Repeat the listing below word for word, stopping after the line that contains "F = 1877*35/36.0;".

▶ **Given material**

╔══

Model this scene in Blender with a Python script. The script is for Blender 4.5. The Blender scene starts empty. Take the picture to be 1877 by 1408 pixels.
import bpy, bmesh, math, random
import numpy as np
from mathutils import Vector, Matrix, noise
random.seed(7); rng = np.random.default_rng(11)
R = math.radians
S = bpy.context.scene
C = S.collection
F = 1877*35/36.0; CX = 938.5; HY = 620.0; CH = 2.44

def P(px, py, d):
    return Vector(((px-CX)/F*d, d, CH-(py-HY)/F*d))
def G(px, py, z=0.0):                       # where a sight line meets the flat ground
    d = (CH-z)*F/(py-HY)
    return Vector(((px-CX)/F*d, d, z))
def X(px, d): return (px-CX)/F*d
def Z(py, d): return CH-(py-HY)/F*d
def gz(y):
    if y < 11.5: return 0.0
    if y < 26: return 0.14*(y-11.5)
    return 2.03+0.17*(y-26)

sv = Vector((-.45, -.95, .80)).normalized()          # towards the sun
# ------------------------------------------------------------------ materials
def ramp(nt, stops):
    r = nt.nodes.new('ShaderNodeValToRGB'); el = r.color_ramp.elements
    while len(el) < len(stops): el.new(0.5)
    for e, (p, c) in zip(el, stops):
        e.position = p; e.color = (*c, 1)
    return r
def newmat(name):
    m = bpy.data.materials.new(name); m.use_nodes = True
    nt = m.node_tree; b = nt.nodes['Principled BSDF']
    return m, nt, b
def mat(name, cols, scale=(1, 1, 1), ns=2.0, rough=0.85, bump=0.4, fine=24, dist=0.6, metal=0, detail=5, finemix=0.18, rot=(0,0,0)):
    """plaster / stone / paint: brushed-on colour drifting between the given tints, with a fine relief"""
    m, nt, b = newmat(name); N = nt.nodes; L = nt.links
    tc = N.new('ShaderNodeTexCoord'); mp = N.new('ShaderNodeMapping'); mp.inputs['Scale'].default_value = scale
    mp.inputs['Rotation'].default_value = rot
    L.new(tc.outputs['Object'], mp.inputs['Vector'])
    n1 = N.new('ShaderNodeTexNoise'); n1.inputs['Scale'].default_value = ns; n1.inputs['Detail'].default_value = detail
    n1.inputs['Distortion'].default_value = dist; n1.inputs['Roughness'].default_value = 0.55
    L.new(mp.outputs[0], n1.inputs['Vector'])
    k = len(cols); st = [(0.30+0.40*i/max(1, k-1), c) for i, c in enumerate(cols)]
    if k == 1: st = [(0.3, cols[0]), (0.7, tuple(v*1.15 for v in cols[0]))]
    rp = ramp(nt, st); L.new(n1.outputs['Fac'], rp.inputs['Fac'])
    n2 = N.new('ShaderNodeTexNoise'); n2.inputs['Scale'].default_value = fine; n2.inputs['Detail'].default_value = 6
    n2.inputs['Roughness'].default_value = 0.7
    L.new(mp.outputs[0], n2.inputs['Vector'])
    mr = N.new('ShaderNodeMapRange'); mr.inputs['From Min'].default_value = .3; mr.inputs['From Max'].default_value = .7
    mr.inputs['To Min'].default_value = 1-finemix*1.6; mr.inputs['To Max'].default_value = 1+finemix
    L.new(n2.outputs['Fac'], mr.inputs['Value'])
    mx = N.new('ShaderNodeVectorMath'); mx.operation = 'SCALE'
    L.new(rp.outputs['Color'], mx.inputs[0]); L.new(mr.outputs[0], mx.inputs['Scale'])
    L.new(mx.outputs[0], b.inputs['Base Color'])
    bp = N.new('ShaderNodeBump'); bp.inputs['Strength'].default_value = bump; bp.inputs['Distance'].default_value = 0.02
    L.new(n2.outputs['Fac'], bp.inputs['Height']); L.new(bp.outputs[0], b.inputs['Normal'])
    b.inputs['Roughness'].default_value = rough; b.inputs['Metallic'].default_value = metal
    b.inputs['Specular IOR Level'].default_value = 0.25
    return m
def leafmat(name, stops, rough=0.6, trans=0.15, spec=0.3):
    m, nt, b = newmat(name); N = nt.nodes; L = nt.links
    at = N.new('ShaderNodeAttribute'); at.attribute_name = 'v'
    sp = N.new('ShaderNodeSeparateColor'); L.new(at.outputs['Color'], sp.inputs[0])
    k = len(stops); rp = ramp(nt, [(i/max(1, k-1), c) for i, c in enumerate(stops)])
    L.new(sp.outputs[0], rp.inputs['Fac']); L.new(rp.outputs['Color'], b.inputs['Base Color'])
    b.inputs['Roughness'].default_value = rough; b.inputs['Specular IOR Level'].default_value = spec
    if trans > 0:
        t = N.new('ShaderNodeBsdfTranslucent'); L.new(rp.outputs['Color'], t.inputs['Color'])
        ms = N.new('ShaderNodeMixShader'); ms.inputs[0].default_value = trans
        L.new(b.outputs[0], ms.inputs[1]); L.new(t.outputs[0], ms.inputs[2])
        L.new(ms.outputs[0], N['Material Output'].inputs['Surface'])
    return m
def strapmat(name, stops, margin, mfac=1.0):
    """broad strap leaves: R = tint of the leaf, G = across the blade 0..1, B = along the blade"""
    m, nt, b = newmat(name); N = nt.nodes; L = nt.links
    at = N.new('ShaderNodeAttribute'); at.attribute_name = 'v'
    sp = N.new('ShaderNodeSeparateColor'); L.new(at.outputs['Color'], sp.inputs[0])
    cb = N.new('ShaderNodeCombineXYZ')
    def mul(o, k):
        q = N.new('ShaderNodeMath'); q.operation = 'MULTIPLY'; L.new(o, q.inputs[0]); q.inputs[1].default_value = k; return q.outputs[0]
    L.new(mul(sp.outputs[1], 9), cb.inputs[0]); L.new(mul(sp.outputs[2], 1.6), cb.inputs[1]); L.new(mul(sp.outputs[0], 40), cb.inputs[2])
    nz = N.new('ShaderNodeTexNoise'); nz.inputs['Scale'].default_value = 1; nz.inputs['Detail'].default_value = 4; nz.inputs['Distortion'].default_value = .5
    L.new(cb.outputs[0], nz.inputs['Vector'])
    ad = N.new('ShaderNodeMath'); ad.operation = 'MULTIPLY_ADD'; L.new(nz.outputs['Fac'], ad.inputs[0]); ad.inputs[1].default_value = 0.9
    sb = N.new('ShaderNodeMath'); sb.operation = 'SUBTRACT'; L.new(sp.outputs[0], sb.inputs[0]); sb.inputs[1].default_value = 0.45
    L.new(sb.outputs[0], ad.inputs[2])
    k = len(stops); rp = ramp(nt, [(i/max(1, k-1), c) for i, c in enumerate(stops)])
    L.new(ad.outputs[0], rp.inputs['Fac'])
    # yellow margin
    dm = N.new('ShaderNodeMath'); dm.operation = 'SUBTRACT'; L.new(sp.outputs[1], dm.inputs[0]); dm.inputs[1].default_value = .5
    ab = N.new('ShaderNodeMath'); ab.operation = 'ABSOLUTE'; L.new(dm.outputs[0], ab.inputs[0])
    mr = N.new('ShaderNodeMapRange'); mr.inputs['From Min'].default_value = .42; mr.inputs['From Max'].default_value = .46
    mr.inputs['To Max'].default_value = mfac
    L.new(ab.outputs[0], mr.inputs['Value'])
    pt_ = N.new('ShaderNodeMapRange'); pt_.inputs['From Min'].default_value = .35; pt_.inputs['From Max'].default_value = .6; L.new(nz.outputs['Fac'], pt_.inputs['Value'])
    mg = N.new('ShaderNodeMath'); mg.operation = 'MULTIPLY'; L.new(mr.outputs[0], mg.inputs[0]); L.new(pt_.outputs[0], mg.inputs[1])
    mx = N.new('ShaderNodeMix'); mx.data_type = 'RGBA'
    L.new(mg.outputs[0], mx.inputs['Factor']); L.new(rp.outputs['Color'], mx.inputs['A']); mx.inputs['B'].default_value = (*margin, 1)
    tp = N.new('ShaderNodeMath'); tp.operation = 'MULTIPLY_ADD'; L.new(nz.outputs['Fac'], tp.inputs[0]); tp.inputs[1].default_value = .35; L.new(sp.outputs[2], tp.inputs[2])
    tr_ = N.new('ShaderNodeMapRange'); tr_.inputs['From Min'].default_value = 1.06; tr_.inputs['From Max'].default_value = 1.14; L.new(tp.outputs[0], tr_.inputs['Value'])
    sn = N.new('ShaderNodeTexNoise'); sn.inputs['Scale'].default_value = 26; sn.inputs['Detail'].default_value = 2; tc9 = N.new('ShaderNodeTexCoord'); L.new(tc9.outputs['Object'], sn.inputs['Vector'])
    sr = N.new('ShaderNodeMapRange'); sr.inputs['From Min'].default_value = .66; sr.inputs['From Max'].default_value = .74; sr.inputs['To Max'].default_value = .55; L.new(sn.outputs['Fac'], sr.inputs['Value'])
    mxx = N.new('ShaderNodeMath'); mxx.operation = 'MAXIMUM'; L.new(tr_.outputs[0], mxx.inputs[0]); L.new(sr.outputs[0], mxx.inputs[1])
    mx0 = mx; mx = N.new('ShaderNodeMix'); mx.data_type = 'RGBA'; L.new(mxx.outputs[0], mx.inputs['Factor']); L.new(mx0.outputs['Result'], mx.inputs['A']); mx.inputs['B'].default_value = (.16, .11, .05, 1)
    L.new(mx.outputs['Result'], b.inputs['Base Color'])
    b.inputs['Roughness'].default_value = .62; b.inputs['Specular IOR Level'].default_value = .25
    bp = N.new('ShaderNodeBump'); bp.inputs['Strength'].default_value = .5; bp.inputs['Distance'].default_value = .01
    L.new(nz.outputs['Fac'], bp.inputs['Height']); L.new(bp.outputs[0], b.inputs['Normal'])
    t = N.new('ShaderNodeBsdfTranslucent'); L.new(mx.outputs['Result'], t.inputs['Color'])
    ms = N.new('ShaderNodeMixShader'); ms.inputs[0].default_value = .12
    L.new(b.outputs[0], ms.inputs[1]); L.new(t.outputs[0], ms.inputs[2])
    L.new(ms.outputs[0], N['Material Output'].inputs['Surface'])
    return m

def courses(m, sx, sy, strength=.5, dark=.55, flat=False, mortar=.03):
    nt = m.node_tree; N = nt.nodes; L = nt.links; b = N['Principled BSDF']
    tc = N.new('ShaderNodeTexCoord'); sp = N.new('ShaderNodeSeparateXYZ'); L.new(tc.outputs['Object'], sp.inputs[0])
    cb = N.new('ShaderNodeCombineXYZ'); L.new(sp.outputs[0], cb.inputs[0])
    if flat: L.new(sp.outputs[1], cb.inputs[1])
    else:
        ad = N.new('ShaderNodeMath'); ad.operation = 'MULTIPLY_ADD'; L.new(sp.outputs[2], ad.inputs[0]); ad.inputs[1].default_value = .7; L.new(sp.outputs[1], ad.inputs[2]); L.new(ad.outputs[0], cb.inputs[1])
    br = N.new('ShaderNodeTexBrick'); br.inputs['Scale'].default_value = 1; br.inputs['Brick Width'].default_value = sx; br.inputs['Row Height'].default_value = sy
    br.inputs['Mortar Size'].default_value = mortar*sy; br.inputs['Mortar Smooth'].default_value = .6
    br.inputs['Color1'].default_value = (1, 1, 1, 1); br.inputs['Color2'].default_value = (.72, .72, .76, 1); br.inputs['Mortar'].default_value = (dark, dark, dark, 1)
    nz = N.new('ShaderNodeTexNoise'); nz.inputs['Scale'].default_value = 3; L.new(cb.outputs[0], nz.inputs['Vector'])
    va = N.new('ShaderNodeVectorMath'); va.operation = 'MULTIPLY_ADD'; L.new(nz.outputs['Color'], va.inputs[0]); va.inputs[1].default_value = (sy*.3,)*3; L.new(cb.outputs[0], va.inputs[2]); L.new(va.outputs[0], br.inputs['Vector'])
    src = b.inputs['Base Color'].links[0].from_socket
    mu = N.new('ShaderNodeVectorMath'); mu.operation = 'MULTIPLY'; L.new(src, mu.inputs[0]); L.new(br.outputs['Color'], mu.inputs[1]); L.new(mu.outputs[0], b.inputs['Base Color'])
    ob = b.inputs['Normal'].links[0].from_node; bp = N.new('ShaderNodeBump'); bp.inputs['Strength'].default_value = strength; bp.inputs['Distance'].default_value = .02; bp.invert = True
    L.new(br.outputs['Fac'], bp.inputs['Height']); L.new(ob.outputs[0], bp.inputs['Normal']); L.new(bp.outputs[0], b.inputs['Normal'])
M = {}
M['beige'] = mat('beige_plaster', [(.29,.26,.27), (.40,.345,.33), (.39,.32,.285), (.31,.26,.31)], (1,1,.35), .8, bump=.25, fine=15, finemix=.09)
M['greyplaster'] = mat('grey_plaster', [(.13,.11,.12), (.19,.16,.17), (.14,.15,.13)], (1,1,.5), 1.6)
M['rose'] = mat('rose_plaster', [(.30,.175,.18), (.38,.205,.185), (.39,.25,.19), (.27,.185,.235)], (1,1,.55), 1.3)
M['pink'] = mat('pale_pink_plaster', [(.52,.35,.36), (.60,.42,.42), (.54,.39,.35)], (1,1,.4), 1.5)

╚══

▶ **Result for this task**
Model this scene in Blender with a Python script. The script is for Blender 4.5. The Blender scene starts empty. Take the picture to be 1877 by 1408 pixels.
import bpy, bmesh, math, random
import numpy as np
from mathutils import Vector, Matrix, noise
random.seed(7); rng = np.random.default_rng(11)
R = math.radians
S = bpy.context.scene
C = S.collection
F = 1877*35/36.0; CX = 938.5; HY = 620.0; CH = 2.44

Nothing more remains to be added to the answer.